Condividevo quindi il breve testo che segue con la canzone sul social per antonomasia:
Anche oggi come nel 63 (anno della sua composizione) siamo in una guerra. Una canzone poetica che parla dei diritti civili, e degli orrori di quello che stava succedendo, proprio come oggi tra discriminazione, paura e ignoranza.
Anche oggi nelle piazze in tutta italia ci sono molte decine di migliaia di persone che pongono una serie di domande, le cui risposte, volano nel vento.

Le mie risposte sono quindi nel vento, e provo a prenderle come fossero farfalle da rincorrere in un prato primaverile. Riuscirei con un retino, correndo il rischio di danneggiarle, o peggio, piuttosto che aspettare che mi si posino sulla spalla o sulle dita, oppure apprezzarne la meraviglia imparando ad osservarle.

Osservo senza paura che morte è rinnovamento e trasformazione.

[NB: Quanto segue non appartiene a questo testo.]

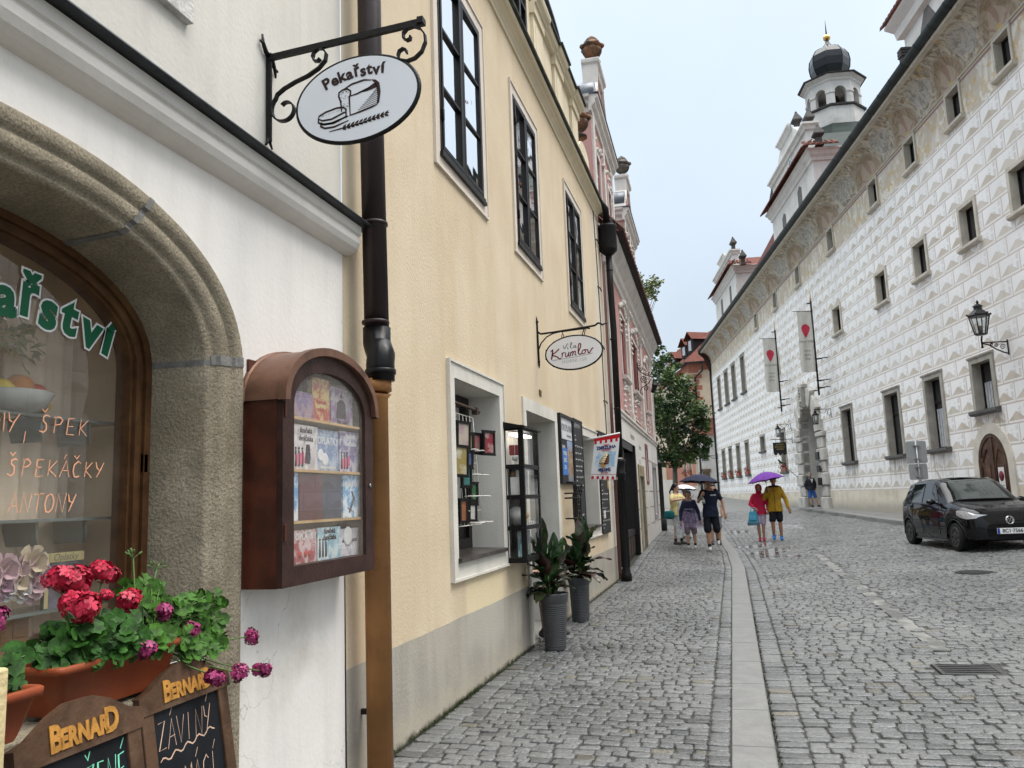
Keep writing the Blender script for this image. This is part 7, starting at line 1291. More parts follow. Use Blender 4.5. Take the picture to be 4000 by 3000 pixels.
g2=roofgable(-72.2,-62.0,-.6,13,zz(18.0),zz(19.45),zz(20.0),'white attic gable with obelisks at the far end of the roof',[(-63.6,zz(19.6),.62),(-60.3,zz(17.6),.62),(-69.2,zz(18.2),.62)])
for(a,b_,z0,z1)in((-43.0,-42.2,15.2,zz(16.8)),(-46.6,-45.8,15.2,zz(16.6))):f=MB(RIGHT);f.prism([(a,z0),(b_,z0),(b_,z1-.2),((a+b_)/2,z1),(a,z1-.2)],-.6-.05,-.6+.015);part('gable_slit',f,mat('deep_slit_shade',(.16,.15,.145),.9)if 'deep_slit_shade' not in bpy.data.materials else bpy.data.materials['deep_slit_shade'],g1)
for(a,b_,z0,z1)in((-65.0,-64.2,15.0,zz(17.2)),(-69.4,-68.5,15.0,zz(17.2))):f=MB(RIGHT);f.prism([(a,z0),(b_,z0),(b_,z1-.2),((a+b_)/2,z1),(a,z1-.2)],-.6-.05,-.6+.015);part('gable_slit',f,bpy.data.materials['deep_slit_shade'],g2)
kr=1.134;zr_=lambda z:EYE+(z-EYE)*kr
t=part('roof_gable',MB(RIGHT).box((-30.0,13,-6),(-24,zr_(17.1),-1.5)),WHT,ho,'white roof gable cut by the upper right edge');b=MB(RIGHT);pr_=[(0,zr_(17.1)-.8),(.2,zr_(17.1)-.7),(.25,zr_(17.1)-.4),(.5,zr_(17.1)-.1),(.5,zr_(17.1)),(0,zr_(17.1)+.02)];b.sweep(pr_,lambda o,z:(-30-o,z,-1.5+o),lambda o,z:(-23.5,z,-1.5+o));part('cornice',b,WHT,t)
b=MB(RIGHT);ze=zr_(17.1)
for i in range(24):u=-30.7+i*.28;b.add([(u,ze+.02,-.9),(u+.07,ze+.14,-.9),(u+.2,ze+.14,-.9),(u+.27,ze+.02,-.9),(u,ze+.6,-1.6),(u+.07,ze+.72,-1.6),(u+.2,ze+.72,-1.6),(u+.27,ze+.6,-1.6)],[(0,1,5,4),(1,2,6,5),(2,3,7,6),(0,3,2,1)])
part('tile_skirt',b,TILE,t);b=MB(RIGHT);b.prism([(-28.6,15),(-27.3,15),(-27.3,zr_(16.2)-.4),(-27.95,zr_(16.6)),(-28.6,zr_(16.2)-.4)],-1.6,-1.485);part('gable_slit',b,bpy.data.materials['deep_slit_shade'],t);b=MB(RIGHT);b.box((-27.6,ze+.5,-3),(-26.8,ze+1.9,-2.2));part('upper_stage',b,WHT,t)
u_,z_=onright(3517,215,-1.0);b=MB(RIGHT);b.box((-u_-.14,z_-2.5,-1.3),(-u_+.14,z_-.1,-1.0));
for dz in(0,.22,.45):b.box((-u_-.18,z_-.1+dz*.5,-1.34),(-u_+.18,z_-.02+dz*.5,-.96));b.box((-u_-.13,z_-.03+dz*.5,-1.29),(-u_+.13,z_+.02+dz*.5,-1.01))
part('chimney',b,CAPM,rf_)
b=MB(RIGHT);za=zz(19.0);b.add([(-62.0,14.6,.3),(-50.0,14.6,.3),(-51.5,zz(20.8),-3.5),(-62.0,zz(17.9),-3.5),(-62.0,14.6,-6),(-50.0,14.6,-6)],[(0,1,2,3),(1,5,2),(0,3,4),(3,2,5,4)]);part('hip_roof',b,TILEB,ho)
t=thing('bell_turret','white octagonal bell turret with black onion dome, gold ball and spire','tower',tuple(RP(52.4,-6,22)));c=RP(52.4,-6,0);C3=(c.x,c.y,0);r8=PI/8+YR;TW=mat('turret_render',(.60,.585,.555),.85,.08,1,.2,12,streak=.25,stain=(.42,.40,.37),ss=.7,st=(.5,.72));DOME=mat('black_sheet_dome',(.008,.010,.012),.2,.3,2,.08,10,spec=.4)
b=MB();b.lathe([(1.84,23.4),(1.84,25.95)],C3,8,False,rot=r8);part('drum',b,TW,t);b=MB();b.lathe([(1.84,25.94),(1.98,25.98),(2.0,26.08),(1.88,26.12),(1.6,26.14)],C3,8,False,rot=r8);part('ledge',b,CAPM,t)
b=MB();R=1.72;ap=R*math.cos(PI/8);hw=R*math.sin(PI/8)
for i in range(8):
 a=r8+PI/8+i*PI/4;M=frame((c.x+ap*math.cos(a),c.y+ap*math.sin(a),26.12),(-math.sin(a),math.cos(a),0),(0,0,1),(math.cos(a),math.sin(a),0));b.M=M;aw_,sp,th=.36,.88,.35
 A_=[(-aw_,0)]+[(-aw_*math.cos(PI*k_/10),sp+aw_*math.sin(PI*k_/10))for k_ in range(11)]+[(aw_,0)]
 b.quad((-hw,0,0),(-aw_,0,0),(-aw_,sp,0),(-hw,sp,0));b.quad((aw_,0,0),(hw,0,0),(hw,sp,0),(aw_,sp,0));b.quad((-hw,sp,0),(-aw_,sp,0),(-aw_,1.61,0),(-hw,1.61,0));b.quad((aw_,sp,0),(hw,sp,0),(hw,1.61,0),(aw_,1.61,0))
 for(p,r_)in zip(A_[1:],A_[2:-1]):b.quad((p[0],p[1],0),(r_[0],r_[1],0),(r_[0],1.61,0),(p[0],1.61,0))
 for(p,r_)in zip(A_,A_[1:]):b.quad((p[0],p[1],0),(p[0],p[1],-th),(r_[0],r_[1],-th),(r_[0],r_[1],0))
 b.box((-hw-.02,sp-.06,-.05),(-aw_+.02,sp+.04,.05));b.box((aw_-.02,sp-.06,-.05),(hw+.02,sp+.04,.05))
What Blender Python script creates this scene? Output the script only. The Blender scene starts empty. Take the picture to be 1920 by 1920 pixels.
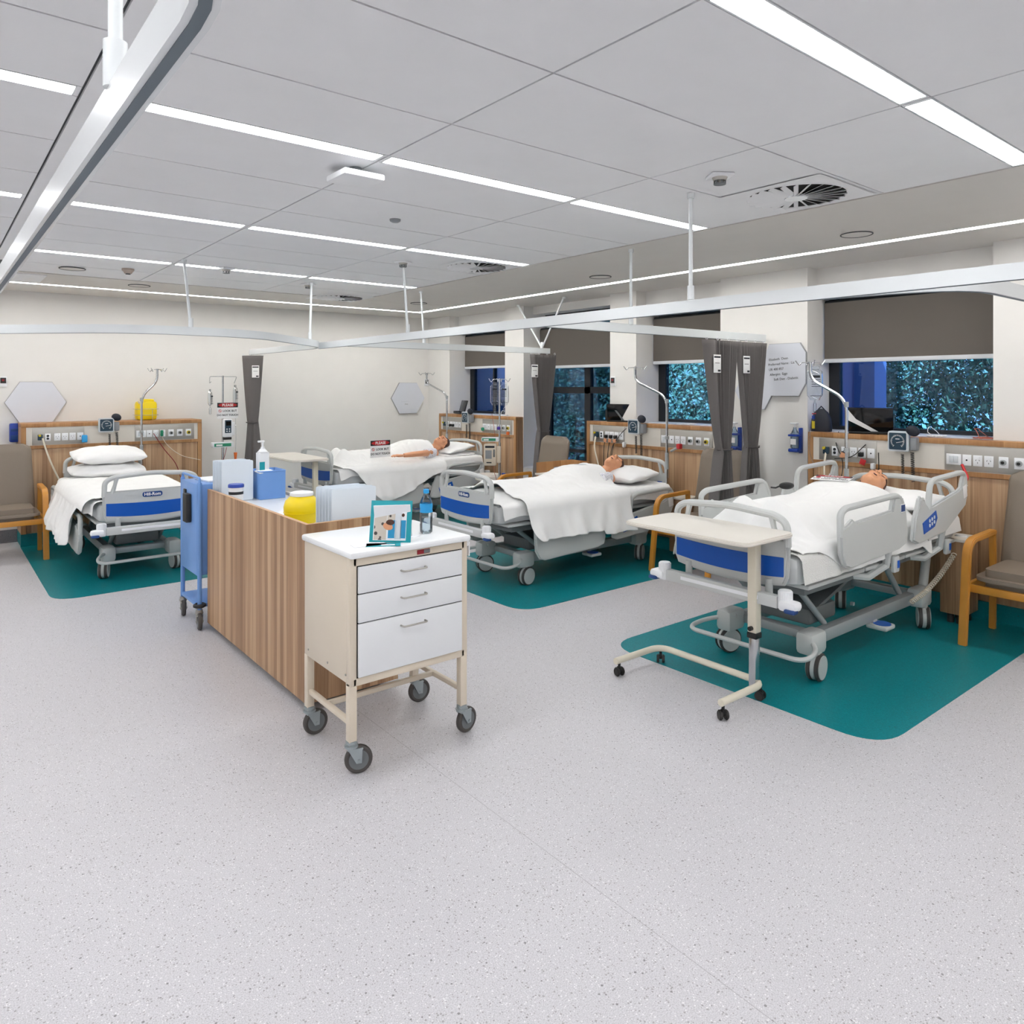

La capacità sta nel cogliere due piccioni con una fava, cioè cogliere sia l’opportunità che il dono. Otteniamo il dono quando lasciamo andare quella sensazione negativa, quando il rancore o il dolore verso il fato o verso chi ci ha lasciato si trasforma. La trasformazione nella morte è in nuova vita. Sempre e comunque. Si è testimoni proporzionalmente alla capacità di vedere, alla capacità di affrontare, tutte dirette conseguenze di ciò che la nostra anima sceglie per l’evoluzione, per crescere, per cimentarsi, allenarsi a diventare interiormente più forti, maturi, passare al livello superiore. Proprio come nell’esempio della farfalla nel suo bozzolo. E questo è un’esempio che ha un valore biunivoco, da ogni lato dell’osservazione.